--- Start of INFORMATION GIVEN ---

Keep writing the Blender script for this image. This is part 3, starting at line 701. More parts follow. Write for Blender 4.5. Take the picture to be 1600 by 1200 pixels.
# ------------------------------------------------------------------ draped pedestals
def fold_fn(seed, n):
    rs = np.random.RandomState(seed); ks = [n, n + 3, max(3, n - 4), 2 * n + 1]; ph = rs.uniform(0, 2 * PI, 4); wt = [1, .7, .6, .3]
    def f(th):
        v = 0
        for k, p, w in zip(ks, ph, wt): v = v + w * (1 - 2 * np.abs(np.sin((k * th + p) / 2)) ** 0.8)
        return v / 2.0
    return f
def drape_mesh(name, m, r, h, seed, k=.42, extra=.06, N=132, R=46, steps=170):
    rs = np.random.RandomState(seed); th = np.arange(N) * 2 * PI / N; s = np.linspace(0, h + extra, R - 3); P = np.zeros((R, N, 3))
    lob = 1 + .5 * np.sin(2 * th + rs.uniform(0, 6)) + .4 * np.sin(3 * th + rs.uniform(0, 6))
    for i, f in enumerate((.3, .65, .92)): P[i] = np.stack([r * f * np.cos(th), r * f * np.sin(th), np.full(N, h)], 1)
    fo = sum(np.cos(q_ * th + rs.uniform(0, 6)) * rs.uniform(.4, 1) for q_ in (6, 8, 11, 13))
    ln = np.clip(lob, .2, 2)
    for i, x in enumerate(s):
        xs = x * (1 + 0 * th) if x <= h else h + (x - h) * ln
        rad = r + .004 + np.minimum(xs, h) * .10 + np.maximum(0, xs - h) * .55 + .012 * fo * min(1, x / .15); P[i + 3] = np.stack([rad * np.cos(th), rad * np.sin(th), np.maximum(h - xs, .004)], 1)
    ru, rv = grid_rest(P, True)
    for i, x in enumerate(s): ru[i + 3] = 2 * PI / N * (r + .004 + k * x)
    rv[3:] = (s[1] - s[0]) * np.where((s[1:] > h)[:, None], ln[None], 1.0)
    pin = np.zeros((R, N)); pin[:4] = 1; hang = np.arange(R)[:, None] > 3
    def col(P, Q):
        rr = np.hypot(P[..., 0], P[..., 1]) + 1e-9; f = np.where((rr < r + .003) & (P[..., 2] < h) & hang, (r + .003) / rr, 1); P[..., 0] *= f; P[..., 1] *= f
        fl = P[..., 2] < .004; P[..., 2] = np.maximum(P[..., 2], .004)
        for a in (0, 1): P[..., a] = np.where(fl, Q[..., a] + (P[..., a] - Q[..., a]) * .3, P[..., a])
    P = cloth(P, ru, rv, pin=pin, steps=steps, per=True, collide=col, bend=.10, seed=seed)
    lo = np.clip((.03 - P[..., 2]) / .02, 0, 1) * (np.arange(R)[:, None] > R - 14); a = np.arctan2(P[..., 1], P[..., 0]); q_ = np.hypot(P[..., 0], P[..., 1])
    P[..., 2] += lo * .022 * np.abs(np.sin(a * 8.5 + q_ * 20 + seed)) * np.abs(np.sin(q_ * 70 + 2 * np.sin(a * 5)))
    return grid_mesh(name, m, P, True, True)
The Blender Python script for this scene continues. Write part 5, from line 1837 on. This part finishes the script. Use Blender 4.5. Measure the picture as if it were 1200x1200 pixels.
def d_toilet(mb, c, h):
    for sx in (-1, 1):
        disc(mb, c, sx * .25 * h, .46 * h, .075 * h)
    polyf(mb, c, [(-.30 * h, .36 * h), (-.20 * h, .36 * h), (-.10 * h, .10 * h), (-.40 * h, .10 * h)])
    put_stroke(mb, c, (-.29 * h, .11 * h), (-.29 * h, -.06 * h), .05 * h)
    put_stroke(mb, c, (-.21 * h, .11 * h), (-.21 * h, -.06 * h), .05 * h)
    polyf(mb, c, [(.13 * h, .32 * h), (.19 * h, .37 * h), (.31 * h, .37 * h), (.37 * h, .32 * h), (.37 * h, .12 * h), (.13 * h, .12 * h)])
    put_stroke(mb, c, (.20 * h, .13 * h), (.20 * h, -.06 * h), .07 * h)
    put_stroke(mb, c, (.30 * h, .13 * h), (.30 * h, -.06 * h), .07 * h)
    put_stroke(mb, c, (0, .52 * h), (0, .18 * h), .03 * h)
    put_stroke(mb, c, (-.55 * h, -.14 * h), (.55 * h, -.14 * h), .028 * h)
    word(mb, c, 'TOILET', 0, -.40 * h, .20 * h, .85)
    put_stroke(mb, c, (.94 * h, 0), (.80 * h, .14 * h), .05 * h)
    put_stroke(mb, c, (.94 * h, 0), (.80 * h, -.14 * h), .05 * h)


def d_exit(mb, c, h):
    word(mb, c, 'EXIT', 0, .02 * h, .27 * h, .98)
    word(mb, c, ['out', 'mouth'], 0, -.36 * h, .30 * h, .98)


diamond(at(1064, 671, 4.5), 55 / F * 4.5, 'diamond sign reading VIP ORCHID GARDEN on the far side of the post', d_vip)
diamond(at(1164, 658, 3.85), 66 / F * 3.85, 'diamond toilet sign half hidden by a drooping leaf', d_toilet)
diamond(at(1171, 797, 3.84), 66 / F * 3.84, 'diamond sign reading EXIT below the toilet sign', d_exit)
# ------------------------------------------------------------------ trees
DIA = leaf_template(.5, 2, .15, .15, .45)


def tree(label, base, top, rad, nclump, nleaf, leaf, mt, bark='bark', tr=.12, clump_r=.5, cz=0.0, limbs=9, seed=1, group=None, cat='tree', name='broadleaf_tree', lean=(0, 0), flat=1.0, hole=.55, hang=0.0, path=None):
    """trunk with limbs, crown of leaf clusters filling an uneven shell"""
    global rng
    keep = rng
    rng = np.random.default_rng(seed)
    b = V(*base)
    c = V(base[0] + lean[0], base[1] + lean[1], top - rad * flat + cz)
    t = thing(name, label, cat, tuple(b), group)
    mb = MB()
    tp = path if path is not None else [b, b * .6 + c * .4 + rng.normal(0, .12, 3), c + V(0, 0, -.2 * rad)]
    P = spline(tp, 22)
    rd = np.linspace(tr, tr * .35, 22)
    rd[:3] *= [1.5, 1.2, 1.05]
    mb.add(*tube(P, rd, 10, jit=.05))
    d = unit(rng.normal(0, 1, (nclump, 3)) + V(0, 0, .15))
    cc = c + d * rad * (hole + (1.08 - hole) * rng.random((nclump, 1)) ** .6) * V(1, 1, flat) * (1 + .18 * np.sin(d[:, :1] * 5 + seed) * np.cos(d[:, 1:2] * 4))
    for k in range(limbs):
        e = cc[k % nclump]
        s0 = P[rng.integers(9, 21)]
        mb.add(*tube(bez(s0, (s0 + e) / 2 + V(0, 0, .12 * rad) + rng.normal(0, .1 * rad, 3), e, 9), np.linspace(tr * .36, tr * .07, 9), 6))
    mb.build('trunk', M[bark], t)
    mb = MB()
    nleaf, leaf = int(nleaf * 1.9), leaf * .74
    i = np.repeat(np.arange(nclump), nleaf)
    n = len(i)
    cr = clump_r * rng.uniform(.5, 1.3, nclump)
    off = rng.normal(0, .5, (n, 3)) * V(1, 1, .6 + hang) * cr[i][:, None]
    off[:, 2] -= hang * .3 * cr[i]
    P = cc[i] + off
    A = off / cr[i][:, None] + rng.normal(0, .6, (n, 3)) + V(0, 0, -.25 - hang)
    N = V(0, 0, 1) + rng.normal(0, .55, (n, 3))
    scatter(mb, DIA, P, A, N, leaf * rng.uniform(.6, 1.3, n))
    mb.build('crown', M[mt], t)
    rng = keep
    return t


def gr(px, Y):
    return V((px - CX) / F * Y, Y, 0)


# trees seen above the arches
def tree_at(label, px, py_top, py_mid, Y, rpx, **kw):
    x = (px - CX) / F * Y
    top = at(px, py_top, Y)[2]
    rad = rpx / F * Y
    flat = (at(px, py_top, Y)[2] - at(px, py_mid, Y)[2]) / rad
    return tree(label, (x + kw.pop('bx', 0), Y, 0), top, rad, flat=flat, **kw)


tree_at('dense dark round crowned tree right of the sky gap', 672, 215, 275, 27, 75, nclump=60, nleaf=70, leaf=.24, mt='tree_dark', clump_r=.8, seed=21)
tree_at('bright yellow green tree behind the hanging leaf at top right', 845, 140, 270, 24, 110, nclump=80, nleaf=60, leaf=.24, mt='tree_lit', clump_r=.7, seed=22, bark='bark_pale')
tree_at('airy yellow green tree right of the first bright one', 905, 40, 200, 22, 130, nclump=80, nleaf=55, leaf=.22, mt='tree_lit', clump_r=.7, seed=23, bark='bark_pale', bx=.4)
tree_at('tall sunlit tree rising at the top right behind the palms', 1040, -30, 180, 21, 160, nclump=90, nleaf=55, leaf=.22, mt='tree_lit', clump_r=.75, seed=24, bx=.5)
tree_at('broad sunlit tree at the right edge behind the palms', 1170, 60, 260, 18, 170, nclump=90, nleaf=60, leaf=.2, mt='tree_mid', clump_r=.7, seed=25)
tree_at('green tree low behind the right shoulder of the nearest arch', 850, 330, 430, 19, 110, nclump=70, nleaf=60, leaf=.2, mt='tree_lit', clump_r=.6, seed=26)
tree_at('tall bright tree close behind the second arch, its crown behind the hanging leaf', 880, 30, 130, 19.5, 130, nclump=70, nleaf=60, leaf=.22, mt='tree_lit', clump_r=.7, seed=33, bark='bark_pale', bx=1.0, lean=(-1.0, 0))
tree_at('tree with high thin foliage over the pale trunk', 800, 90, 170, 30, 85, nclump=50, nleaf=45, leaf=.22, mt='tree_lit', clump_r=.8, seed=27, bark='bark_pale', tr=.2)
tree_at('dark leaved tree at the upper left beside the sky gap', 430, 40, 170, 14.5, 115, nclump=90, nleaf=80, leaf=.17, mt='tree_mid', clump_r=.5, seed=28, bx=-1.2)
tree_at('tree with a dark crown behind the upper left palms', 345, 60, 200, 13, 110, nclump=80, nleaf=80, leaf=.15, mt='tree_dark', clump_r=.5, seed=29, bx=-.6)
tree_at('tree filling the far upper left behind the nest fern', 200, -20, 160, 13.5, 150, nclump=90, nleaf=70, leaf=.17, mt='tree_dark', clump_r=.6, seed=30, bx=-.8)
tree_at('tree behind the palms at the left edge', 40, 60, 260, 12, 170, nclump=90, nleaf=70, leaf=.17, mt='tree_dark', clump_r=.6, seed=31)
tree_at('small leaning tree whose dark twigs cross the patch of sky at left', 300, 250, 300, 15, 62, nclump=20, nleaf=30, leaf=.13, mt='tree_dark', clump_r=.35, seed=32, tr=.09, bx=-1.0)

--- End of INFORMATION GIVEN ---

■ YOUR TASK ■
Would you quote everything above from the line containing "tree_at('tall bright tree" down to the line containing "tree_at('tree with high"? Include both of those lines and nothing else.

■ THE RESULT ■
tree_at('tall bright tree close behind the second arch, its crown behind the hanging leaf', 880, 30, 130, 19.5, 130, nclump=70, nleaf=60, leaf=.22, mt='tree_lit', clump_r=.7, seed=33, bark='bark_pale', bx=1.0, lean=(-1.0, 0))
tree_at('tree with high thin foliage over the pale trunk', 800, 90, 170, 30, 85, nclump=50, nleaf=45, leaf=.22, mt='tree_lit', clump_r=.8, seed=27, bark='bark_pale', tr=.2)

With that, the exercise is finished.